The Sinn Fein position took a battering with the continuing controversy over what the Irish Prime Minister, Bertie Ahern, meant in a weekend interview. While Mr Ahern has beat a hasty retreat from the suggestion that he believed Sinn Fein should not be in an executive without decommissioning, the episode has clearly shaken Sinn Fein's faith in him.

The decommissioning issue featured repeatedly during yesterday's debate in the assembly, with one former loyalist prisoner accusing some Unionists who insisted on decommissioning of hypocrisy. David Ervine, of the Progressive Unionist Party, the political wing of the illegal Ulster Volunteer Force, said he was "not prepared to see the holier than thou attitude prevail".

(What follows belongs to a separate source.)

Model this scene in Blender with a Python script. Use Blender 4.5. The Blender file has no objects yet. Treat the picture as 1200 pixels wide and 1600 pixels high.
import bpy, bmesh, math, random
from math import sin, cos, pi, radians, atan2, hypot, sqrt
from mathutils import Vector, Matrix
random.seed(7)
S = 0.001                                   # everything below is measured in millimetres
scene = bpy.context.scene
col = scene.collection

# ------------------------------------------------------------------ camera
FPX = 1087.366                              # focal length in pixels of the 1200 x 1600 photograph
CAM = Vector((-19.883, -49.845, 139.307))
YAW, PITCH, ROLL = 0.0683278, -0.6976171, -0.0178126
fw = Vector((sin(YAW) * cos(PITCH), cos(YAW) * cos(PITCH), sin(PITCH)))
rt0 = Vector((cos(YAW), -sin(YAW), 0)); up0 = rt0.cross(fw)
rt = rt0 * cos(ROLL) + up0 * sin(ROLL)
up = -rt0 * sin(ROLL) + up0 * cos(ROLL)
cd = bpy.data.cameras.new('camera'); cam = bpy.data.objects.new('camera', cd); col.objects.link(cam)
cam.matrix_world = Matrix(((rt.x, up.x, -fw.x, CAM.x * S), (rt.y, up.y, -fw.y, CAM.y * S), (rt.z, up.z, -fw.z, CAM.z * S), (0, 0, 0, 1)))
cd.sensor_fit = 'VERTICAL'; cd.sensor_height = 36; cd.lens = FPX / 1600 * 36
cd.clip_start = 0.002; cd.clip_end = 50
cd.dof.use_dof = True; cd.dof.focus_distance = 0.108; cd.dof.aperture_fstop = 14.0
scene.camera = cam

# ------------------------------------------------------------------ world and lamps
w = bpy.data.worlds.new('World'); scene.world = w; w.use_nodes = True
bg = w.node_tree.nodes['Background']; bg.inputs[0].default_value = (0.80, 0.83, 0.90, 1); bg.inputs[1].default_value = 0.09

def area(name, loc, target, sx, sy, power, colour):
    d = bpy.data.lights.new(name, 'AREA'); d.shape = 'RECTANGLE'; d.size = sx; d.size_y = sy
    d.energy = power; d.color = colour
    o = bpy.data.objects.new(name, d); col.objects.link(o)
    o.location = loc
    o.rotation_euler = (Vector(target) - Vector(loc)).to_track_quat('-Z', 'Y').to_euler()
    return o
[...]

"They need to remember, when they talk about honour and integrity and decency, how many of them had long and meaningful debates with me when I was a representative ... of the UVF - in meetings all over this country and, indeed, in some of their houses," he said.

In other sharp exchanges Martin McGuinness took exception to the description "Sinn Fein-IRA" as used by Mr Paisley's deputy, Peter Robinson. Following several points of order, Mr Robinson accused Mr McGuinness of being "a self-confessed IRA man".

Mr McGuinness held up an object which he said was part of a hand grenade used in a recent loyalist attack on nationalists. He said he believed it had been imported from South Africa "with the assistance of British military intelligence".

In a less combative contribution, Mr Trimble's nationalist deputy, Seamus Mallon of the SDLP, called on Sinn Fein to adhere to the Good Friday Agreement in letter and in spirit. He also warned Unionists that no decommissioning could be achieved outside the agreement.